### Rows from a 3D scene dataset

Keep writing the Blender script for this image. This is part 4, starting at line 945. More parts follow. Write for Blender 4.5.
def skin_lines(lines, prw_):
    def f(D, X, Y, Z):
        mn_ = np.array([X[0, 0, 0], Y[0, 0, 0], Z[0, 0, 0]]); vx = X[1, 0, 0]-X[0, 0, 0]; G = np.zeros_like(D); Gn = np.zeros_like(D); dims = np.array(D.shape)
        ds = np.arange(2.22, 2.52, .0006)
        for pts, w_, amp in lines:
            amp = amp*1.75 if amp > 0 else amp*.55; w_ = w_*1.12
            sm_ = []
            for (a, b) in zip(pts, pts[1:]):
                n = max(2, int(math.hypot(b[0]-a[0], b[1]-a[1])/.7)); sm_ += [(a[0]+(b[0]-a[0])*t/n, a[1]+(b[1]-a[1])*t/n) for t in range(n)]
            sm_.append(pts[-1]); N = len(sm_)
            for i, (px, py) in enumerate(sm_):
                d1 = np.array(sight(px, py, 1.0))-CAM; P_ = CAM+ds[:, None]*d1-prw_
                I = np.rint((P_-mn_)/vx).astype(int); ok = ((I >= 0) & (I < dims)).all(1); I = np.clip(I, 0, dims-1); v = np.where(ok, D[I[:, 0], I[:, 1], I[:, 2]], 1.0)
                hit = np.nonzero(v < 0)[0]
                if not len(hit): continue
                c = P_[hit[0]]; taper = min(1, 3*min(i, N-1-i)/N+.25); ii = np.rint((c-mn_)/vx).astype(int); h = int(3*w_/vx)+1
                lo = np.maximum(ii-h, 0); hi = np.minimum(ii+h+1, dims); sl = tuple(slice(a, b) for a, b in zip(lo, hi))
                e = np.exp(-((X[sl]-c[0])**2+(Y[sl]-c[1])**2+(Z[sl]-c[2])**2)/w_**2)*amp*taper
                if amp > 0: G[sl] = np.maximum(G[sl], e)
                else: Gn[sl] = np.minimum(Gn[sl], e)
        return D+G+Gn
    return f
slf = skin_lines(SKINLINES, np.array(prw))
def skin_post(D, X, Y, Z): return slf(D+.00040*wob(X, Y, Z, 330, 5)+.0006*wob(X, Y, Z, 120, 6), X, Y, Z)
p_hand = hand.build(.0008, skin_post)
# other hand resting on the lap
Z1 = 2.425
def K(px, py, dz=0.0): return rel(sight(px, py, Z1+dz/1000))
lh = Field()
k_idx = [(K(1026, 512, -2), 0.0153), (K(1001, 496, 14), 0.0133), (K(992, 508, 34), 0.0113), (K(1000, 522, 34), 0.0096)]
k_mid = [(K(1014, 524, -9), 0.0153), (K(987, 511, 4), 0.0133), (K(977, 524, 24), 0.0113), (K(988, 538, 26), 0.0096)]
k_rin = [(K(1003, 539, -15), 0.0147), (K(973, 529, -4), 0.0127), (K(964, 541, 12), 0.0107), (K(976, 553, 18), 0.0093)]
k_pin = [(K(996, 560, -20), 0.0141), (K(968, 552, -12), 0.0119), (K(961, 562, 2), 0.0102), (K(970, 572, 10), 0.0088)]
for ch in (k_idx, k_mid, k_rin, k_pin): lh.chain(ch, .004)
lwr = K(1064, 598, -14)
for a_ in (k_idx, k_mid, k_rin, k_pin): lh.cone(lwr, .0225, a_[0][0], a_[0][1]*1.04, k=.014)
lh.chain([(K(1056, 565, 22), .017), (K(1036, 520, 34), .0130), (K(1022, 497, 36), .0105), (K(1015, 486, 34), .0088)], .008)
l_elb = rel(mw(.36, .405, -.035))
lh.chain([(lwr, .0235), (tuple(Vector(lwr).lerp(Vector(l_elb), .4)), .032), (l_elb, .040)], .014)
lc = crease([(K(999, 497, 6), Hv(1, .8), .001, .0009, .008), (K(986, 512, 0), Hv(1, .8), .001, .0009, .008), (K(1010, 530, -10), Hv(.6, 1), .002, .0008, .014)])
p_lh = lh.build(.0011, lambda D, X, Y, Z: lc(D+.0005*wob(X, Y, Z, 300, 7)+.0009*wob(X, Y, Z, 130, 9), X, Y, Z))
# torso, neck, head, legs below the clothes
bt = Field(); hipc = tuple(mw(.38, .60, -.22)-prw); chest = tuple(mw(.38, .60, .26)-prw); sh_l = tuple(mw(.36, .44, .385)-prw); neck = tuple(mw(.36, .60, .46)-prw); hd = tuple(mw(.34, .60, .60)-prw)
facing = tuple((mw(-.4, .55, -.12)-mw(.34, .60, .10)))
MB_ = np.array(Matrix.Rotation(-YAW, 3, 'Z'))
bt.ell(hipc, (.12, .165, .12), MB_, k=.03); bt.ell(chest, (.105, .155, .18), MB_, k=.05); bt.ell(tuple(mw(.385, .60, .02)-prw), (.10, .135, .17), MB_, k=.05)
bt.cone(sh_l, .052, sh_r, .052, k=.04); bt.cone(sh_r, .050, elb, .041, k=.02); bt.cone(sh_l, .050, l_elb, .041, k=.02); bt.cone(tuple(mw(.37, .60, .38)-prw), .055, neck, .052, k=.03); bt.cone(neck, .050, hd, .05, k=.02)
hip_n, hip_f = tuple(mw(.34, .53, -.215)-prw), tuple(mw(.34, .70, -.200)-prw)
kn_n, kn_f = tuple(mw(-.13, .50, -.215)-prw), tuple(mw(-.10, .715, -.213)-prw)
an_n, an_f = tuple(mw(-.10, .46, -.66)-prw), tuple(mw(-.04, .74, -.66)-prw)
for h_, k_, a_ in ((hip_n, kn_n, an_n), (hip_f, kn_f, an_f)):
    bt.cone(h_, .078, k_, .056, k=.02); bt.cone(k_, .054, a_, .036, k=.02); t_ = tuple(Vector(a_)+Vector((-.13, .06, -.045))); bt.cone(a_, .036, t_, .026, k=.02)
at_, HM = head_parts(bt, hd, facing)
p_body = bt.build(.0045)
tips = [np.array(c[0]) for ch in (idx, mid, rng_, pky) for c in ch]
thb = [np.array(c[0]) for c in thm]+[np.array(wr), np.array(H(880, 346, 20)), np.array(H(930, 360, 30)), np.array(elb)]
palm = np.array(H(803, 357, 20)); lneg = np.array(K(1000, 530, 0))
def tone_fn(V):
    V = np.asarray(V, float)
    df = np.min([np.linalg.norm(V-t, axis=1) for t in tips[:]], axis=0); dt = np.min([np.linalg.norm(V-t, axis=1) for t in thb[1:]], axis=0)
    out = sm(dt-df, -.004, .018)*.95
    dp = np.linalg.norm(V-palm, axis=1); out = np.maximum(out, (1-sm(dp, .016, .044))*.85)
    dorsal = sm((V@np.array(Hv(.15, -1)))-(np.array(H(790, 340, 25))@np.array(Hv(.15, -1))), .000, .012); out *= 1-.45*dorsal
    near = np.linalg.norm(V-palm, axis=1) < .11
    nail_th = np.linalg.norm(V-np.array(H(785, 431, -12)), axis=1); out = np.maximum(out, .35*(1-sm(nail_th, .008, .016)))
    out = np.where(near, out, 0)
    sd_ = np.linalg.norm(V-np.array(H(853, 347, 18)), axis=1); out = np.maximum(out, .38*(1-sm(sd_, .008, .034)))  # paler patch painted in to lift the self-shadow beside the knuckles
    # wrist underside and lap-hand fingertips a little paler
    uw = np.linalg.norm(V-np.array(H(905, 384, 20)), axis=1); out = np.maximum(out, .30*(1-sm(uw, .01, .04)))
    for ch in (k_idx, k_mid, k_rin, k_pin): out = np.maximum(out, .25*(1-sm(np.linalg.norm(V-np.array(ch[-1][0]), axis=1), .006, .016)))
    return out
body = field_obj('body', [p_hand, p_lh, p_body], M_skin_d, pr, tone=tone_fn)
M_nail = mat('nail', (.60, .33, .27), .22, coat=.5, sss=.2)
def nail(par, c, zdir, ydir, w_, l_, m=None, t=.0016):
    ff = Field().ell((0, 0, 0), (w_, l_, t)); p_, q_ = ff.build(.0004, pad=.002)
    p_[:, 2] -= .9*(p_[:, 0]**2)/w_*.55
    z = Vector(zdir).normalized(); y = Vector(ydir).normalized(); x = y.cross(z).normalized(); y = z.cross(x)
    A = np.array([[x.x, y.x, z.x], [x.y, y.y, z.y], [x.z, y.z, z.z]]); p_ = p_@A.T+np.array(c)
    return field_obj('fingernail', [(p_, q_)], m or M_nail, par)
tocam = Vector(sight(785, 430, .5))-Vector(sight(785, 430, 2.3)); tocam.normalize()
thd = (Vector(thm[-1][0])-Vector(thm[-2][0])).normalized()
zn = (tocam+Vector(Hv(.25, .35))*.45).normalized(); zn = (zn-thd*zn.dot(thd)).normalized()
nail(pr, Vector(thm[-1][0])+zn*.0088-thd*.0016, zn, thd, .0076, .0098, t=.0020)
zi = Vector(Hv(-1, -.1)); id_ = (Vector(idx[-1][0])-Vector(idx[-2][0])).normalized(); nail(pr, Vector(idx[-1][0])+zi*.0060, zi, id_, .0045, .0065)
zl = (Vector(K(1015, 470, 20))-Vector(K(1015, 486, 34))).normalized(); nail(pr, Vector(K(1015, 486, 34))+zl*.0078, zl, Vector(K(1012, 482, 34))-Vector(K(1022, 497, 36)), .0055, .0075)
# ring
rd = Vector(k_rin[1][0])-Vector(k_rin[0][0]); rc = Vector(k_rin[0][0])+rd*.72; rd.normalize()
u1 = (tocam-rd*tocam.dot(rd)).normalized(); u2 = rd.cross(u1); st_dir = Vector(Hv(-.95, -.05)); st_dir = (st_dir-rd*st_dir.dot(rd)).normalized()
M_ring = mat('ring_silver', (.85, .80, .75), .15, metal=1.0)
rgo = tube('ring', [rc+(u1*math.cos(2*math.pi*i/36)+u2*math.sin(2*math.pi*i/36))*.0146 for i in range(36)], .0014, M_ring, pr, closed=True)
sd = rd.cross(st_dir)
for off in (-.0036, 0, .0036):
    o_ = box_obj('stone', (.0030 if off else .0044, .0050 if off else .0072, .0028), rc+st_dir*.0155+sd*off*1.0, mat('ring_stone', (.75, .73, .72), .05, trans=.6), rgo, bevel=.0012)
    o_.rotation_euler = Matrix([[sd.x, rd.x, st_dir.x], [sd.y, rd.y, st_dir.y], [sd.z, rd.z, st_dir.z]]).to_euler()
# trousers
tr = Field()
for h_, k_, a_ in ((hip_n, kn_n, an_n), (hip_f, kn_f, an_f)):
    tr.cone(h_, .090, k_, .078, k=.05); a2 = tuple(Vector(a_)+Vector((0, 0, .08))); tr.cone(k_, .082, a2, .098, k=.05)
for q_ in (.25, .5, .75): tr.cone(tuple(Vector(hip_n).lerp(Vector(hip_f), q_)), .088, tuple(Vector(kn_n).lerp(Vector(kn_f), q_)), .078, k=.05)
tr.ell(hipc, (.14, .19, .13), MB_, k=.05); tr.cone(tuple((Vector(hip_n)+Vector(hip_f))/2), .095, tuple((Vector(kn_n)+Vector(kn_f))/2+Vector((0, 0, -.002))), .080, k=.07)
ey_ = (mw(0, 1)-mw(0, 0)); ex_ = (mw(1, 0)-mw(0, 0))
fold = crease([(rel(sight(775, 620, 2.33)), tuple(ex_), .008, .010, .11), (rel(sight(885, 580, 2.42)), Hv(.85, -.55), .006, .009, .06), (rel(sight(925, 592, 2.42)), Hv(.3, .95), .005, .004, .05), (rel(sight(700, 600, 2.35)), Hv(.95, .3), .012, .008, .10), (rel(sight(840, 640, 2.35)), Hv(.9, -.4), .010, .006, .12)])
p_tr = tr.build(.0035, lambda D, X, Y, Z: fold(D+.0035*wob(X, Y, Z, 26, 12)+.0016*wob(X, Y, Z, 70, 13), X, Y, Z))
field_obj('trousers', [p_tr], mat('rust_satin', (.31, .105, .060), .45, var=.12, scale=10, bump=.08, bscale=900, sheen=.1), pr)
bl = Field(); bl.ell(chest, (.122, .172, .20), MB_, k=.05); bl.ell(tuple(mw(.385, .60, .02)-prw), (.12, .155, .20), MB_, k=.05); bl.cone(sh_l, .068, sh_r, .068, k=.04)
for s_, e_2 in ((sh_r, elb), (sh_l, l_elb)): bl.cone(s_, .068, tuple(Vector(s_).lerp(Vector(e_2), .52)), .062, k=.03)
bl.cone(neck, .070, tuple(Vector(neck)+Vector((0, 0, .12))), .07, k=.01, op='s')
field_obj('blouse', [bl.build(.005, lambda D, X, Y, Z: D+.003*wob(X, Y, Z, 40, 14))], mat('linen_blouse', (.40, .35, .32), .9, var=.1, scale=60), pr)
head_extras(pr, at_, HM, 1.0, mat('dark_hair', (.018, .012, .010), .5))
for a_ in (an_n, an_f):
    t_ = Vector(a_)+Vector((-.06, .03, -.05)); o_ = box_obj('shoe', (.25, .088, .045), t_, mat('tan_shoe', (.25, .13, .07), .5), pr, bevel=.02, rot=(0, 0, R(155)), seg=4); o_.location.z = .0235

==

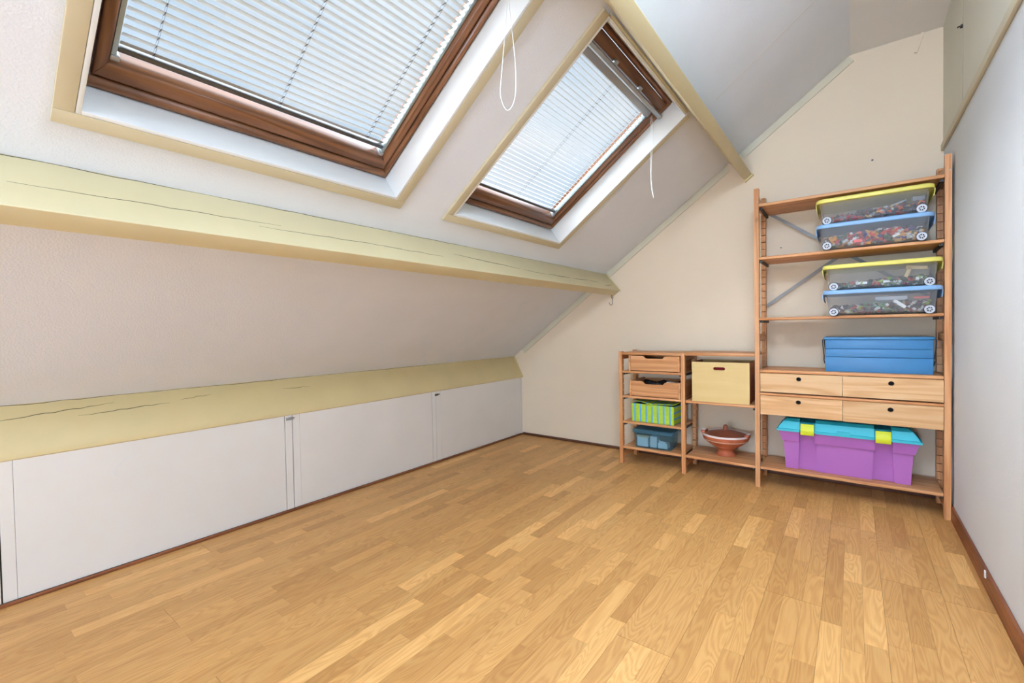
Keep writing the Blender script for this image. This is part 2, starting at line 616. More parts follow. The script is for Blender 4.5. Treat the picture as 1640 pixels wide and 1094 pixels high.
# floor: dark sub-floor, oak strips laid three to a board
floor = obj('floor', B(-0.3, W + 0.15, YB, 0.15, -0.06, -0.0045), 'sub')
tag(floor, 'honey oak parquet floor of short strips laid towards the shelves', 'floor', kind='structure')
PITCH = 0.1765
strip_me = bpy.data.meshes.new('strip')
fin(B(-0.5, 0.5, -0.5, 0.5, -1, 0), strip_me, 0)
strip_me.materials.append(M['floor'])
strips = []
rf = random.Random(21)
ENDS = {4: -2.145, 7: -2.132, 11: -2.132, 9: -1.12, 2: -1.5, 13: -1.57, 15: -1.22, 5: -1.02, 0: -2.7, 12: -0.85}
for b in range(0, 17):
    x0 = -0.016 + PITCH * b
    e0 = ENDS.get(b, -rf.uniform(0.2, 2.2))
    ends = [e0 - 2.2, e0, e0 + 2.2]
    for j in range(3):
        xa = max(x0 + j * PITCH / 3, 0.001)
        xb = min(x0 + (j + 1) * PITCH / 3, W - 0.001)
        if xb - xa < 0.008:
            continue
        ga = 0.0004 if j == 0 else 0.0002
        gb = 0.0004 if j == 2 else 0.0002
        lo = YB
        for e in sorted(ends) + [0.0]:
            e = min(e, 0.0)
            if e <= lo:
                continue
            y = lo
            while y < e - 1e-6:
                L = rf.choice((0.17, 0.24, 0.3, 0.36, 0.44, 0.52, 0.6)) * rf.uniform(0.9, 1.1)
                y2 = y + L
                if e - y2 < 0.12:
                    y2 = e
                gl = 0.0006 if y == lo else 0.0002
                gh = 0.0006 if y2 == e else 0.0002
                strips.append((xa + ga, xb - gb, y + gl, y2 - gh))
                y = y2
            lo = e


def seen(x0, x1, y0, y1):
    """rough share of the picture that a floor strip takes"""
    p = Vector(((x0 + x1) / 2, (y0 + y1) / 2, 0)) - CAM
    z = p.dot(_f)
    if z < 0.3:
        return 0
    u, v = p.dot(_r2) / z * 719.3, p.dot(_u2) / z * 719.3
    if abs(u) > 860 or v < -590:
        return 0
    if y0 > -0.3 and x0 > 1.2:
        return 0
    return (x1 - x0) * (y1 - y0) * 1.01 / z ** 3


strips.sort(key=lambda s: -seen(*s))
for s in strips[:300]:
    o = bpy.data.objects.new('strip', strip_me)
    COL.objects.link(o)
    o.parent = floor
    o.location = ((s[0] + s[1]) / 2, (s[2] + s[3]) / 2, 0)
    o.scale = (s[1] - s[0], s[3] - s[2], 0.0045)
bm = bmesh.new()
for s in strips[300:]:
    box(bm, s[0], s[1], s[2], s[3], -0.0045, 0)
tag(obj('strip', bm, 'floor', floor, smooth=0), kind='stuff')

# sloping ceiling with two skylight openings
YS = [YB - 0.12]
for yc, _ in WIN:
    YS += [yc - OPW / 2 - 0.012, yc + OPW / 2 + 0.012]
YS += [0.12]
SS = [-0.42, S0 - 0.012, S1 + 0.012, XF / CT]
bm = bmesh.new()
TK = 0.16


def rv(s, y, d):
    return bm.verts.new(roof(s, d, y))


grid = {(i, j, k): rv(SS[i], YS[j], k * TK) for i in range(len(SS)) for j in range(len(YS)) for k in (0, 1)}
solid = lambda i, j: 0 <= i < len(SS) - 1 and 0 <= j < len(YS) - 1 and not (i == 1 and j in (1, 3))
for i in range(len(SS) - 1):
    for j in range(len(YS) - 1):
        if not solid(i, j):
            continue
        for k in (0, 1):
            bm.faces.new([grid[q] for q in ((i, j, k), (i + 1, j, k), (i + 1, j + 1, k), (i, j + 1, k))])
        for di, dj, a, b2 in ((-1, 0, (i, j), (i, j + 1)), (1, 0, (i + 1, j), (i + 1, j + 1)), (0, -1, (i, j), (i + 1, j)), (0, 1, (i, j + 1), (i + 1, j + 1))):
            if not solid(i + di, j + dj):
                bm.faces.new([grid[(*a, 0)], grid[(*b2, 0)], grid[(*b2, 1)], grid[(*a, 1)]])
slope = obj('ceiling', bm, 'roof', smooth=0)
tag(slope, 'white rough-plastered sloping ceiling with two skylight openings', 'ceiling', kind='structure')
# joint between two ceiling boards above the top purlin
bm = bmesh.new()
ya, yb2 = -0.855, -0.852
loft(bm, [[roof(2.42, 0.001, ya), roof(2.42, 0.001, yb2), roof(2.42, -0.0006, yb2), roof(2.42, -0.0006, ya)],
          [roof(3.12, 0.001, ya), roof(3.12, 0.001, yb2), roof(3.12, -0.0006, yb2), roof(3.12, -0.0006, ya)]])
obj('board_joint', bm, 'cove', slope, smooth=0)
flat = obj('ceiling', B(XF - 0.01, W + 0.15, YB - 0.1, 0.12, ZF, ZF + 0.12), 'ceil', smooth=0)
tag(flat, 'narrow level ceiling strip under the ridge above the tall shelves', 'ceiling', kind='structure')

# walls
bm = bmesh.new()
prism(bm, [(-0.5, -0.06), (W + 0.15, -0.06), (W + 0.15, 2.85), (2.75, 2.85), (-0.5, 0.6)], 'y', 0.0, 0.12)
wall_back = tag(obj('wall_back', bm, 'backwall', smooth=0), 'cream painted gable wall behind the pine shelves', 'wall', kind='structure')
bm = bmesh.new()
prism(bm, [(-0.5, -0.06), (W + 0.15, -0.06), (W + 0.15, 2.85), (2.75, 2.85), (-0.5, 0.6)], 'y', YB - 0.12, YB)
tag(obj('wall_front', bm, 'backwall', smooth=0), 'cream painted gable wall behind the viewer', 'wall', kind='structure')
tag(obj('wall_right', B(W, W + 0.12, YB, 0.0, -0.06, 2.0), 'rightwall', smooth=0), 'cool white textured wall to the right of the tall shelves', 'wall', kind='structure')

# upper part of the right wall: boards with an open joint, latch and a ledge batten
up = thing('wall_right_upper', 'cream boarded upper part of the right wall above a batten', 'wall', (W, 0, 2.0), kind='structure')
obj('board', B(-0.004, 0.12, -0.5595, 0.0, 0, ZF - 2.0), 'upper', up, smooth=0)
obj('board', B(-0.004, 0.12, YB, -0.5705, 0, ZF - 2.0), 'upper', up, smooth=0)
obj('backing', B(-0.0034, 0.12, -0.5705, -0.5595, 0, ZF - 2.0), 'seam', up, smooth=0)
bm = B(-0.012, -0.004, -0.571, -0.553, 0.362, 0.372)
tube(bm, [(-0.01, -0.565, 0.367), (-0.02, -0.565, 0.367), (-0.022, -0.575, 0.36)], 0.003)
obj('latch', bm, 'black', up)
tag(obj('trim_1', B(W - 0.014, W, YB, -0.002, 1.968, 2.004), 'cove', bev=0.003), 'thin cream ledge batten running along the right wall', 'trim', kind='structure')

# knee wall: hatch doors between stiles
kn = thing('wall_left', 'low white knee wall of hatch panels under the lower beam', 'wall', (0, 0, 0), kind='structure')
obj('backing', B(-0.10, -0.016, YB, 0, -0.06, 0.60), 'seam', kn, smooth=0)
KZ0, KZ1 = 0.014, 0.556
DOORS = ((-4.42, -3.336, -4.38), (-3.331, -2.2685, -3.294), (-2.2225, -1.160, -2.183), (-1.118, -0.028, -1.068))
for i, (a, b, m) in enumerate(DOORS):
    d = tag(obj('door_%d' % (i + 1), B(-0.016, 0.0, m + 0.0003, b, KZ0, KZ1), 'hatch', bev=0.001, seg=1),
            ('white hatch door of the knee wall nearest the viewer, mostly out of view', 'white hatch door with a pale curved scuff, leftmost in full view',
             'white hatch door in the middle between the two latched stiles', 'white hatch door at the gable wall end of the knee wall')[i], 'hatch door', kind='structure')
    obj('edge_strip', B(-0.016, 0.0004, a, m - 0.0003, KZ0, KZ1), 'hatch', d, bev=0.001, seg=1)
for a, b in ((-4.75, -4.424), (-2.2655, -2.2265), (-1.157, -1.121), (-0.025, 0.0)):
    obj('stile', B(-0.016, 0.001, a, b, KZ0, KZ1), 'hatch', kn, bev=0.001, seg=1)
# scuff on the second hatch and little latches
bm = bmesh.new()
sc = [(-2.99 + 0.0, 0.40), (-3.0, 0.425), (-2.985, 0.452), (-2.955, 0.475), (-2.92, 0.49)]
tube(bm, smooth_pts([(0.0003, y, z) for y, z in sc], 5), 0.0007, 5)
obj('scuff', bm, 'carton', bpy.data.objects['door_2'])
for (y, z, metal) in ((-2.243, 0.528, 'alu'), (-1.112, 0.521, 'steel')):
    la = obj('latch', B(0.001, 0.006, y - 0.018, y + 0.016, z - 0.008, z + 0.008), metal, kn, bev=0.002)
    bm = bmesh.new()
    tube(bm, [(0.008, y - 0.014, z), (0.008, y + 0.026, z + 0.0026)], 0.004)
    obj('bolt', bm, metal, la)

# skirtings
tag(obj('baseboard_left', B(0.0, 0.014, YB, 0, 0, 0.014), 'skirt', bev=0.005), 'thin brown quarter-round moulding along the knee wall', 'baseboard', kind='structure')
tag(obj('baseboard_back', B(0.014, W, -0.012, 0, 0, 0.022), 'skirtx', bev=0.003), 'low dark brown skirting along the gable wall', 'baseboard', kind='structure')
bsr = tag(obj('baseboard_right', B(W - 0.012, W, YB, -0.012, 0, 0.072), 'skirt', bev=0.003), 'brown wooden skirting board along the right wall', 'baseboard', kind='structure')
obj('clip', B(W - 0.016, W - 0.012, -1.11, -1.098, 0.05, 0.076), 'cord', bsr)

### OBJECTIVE
Search the data for the word "image" and copy each line where it appears.

### OUTPUT FOR THIS EXERCISE
Keep writing the Blender script for this image. This is part 4, starting at line 945. More parts follow. Write for Blender 4.5.
Keep writing the Blender script for this image. This is part 2, starting at line 616. More parts follow. The script is for Blender 4.5. Treat the picture as 1640 pixels wide and 1094 pixels high.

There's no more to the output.